## PROMPT:
Leave the pictures out and quote every line from the start of the listing to the line with "PI = math.pi", inclusive.

* Start MATERIAL PROVIDED *

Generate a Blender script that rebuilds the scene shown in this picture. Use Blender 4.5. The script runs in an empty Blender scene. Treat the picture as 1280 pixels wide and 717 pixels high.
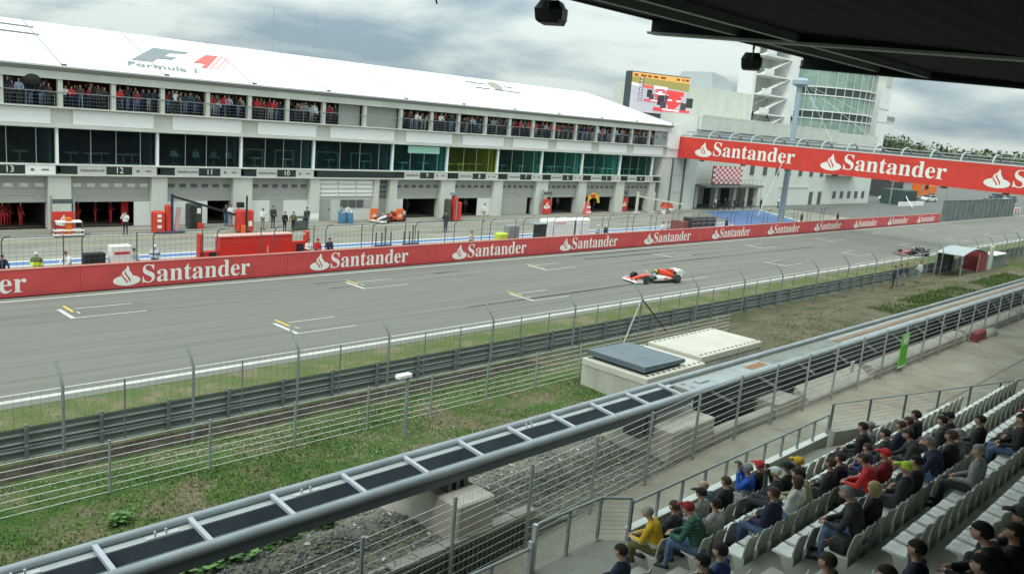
import bpy, math, random
import numpy as np
from mathutils import Vector, Matrix
random.seed(7)
RNG = np.random.default_rng(11)
SC = bpy.context.scene
COL = SC.collection
PI = math.pi

# ------------------------------------------------------------------ camera
H = 10.46                      # eye height above the race track, metres
F_PX = 1052.78
YAW, PITCH, ROLL = map(math.radians, (46.5589, -11.2435, 4.9074))
fw = Vector((math.sin(YAW)*math.cos(PITCH), math.cos(YAW)*math.cos(PITCH), math.sin(PITCH)))
rt0 = Vector((math.cos(YAW), -math.sin(YAW), 0)); up0 = rt0.cross(fw)
cr, sr = math.cos(ROLL), math.sin(ROLL)
RT = cr*rt0 + sr*up0; UP = -sr*rt0 + cr*up0
cam = bpy.data.cameras.new('camera'); camo = bpy.data.objects.new('camera', cam); COL.objects.link(camo)
cam.sensor_width = 36; cam.lens = 36*F_PX/1280; cam.clip_start = 0.1; cam.clip_end = 4000
camo.matrix_world = Matrix(((RT.x, UP.x, -fw.x, 0), (RT.y, UP.y, -fw.y, 0), (RT.z, UP.z, -fw.z, H), (0, 0, 0, 1)))
SC.camera = camo
def _ray(x, y): return (RT*((x-640)/F_PX) - UP*((y-358.5)/F_PX) + fw)
def onz(x, y, z=0.0):
    d = _ray(x, y); return Vector((0, 0, H)) + d*((z-H)/d.z)
def ony(x, y, Y):
    d = _ray(x, y); return Vector((0, 0, H)) + d*(Y/d.y)
def onx(x, y, X):
    d = _ray(x, y); return Vector((0, 0, H)) + d*(X/d.x)
def onplane(x, y, p, n):
    d = _ray(x, y); o = Vector((0, 0, H)); return o + d*((p-o).dot(n)/d.dot(n))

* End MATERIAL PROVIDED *

## IN RESPONSE:
Generate a Blender script that rebuilds the scene shown in this picture. Use Blender 4.5. The script runs in an empty Blender scene. Treat the picture as 1280 pixels wide and 717 pixels high.
import bpy, math, random
import numpy as np
from mathutils import Vector, Matrix
random.seed(7)
RNG = np.random.default_rng(11)
SC = bpy.context.scene
COL = SC.collection
PI = math.pi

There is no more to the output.